I found that NYTimes article about people insisting on believing falsehoods about the discovery of the North Pole. The article is at http://www.nytimes.com/2009/09/08/science/08tier.html

and the phrase is "inferred justification." Take note, Robert. Here's a quote:

"Some of the people ignored or rejected the counterevidence; some “counterargued” that Hussein was evil enough to do it; some flatly said they were entitled to counterfactual opinions. And some came up with an especially creative form of motivated reasoning that the psychologists labeled “inferred justification”: because the United States went to war against Hussein, the reasoning went, it must therefore have been provoked by his attack on Sept. 11."

Dan S said...

After getting an earful from my wife about the casual use of "crazy" I do admit that I use the term freely, and that it's not a great strategy for changing anyone's mind.

Nonetheless, this intense hatred of Obama, who is after all, a moderate liberal, is not based on the existence of a department of education. It is based on something else. I call it crazy because the birthers, the teabaggers and now the people complaining about socialist indoctrination are not making a lot of sense based on what they are actually saying. No doubt there is something underneath it that drives the hatred, but I’m reluctant to bring up other theories that are even more divisive. And while most of these folks are conservatives, I don't think even most conservatives believe this stuff, although maybe I'm not being clear enough about that.

In the end, it doesn't even bother me until it affects me personally or affects social policy. That’s why I’ve not been much interested in politics until the health care townhalls caught fire with people yelling about Nazism and death panels and all that other nonsense. And now I have to sign a piece of paper to allow the president to tell my son to work hard at school. It may shut down discussion, but it’s still crazy.

PG said...

I really should let Dan have the last word, but I do want to clarify a little my use of the word "liar" (as opposed to crazy) here. (This comes following last night's use of the eloquent phrase "You liar!" by Joe Wilson during the President's speech; things just keep getting classier and classier.) Somehow in the discussion, the focus switched. We were referring to people who believed crazy things and called them crazy. What I meant to say was NOT that these people were liars themselves; rather, they believed lies. There must be another word for that, but I don't know what it is. But, to clarify, I didn't mean to call them liars, or crazy, but that they believed lies and chose to believe lies.

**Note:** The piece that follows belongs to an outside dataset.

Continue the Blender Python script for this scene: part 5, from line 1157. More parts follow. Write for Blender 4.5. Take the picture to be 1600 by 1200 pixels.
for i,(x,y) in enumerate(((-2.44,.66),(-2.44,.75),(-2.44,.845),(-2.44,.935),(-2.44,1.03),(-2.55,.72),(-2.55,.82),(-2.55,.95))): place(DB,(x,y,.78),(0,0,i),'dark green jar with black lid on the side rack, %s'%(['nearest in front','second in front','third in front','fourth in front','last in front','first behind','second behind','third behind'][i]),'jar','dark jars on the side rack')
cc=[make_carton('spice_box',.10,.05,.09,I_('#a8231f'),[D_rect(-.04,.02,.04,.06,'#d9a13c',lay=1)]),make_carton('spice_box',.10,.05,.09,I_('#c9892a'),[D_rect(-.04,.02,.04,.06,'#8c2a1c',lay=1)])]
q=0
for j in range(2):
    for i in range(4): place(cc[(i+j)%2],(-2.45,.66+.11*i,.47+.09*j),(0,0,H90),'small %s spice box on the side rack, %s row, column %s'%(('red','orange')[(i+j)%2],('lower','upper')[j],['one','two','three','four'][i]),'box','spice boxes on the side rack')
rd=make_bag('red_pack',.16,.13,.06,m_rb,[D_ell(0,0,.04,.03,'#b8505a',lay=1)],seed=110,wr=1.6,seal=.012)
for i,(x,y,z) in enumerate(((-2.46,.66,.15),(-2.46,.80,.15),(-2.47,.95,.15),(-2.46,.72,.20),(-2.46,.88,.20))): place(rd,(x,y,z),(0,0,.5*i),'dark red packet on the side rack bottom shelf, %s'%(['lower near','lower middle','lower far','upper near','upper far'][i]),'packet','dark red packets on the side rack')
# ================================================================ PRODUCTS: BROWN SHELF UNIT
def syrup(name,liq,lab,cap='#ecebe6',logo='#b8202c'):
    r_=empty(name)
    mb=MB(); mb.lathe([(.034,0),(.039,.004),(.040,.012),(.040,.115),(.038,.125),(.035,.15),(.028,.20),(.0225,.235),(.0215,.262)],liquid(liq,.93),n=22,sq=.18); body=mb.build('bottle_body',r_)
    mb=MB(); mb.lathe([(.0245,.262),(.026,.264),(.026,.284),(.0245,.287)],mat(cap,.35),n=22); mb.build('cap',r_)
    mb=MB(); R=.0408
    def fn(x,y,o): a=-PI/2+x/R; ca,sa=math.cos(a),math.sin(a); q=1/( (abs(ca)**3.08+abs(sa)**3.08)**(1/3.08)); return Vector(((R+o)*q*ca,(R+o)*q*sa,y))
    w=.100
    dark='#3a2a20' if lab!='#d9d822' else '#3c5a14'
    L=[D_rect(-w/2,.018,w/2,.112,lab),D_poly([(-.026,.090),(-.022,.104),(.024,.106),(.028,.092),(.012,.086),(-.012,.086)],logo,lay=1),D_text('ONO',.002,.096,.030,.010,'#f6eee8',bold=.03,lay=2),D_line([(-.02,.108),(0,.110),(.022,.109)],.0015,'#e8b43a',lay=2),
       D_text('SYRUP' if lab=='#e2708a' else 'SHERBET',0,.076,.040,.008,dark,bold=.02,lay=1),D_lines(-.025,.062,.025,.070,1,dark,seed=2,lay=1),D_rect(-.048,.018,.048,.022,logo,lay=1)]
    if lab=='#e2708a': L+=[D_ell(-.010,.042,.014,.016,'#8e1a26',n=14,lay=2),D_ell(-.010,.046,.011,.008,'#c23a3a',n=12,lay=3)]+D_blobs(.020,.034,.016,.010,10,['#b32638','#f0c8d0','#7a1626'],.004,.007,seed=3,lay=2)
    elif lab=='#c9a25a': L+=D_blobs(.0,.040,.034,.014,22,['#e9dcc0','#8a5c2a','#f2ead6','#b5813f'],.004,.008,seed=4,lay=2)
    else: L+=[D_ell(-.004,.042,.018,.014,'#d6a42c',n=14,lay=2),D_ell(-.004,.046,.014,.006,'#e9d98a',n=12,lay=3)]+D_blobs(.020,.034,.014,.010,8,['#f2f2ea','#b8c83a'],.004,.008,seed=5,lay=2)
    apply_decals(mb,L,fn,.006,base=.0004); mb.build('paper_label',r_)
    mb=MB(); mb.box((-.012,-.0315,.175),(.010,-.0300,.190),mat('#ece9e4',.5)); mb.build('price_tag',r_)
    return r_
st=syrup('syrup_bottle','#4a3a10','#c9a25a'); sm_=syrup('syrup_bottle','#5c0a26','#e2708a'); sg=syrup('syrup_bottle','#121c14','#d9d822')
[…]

I'd also like to add that I do have something in common with Republicans. I believe that health care suffers tremendously because of legal threats. Doctors perform a lot of unnecessary tests and take precautions that endanger people because of the fear of lawsuits. Similarly, in the school where I teach and as I have applied for jobs, I see how people are terrified of speaking frankly for fear of being sued for discrimination or something else. They advertise disingenuously. Yes, I believe in tort reform.

Robert Sievers said...

I bet, that we, as a nation, could get a tort reform bill passed. I don't think anybody knows how much this would drop health care costs. If it is 5%, we need to keep looking for solutions. If it is 50%, health care becomes affordable again.

PG said...

Robert, you and me. Let's team up. Write a letter. Serious.

Robert Sievers said...

Jointly, or separately? And addressed to whom?

PG said...

Jointly. The New York Times. Let's talk.

Robert Sievers said...

Ok. Thursday dinner. My budget is somewhat tight, and I don't have wheels, so I would suggest Taco bell, or something else cheap out that way like Za's, Monicle's, or La Bamba.

PG said...

OK. Maybe. Thursday I have 6:30 meeting. Call me 239-4800.

Nate said...

Getting in a little late on this one. All I can say is at least you had the option Dan of signing the permission slip to watch. We did not even get that. The Blue Ridge Schools after several upset phone calls and personal appearances decided just not to show the speech.

I guess it is sort of my fault for not having the foresight to call in myself and say it was OK for my children to watch the speech at school. We were reduced to sitting at home the following night and watching on the laptop.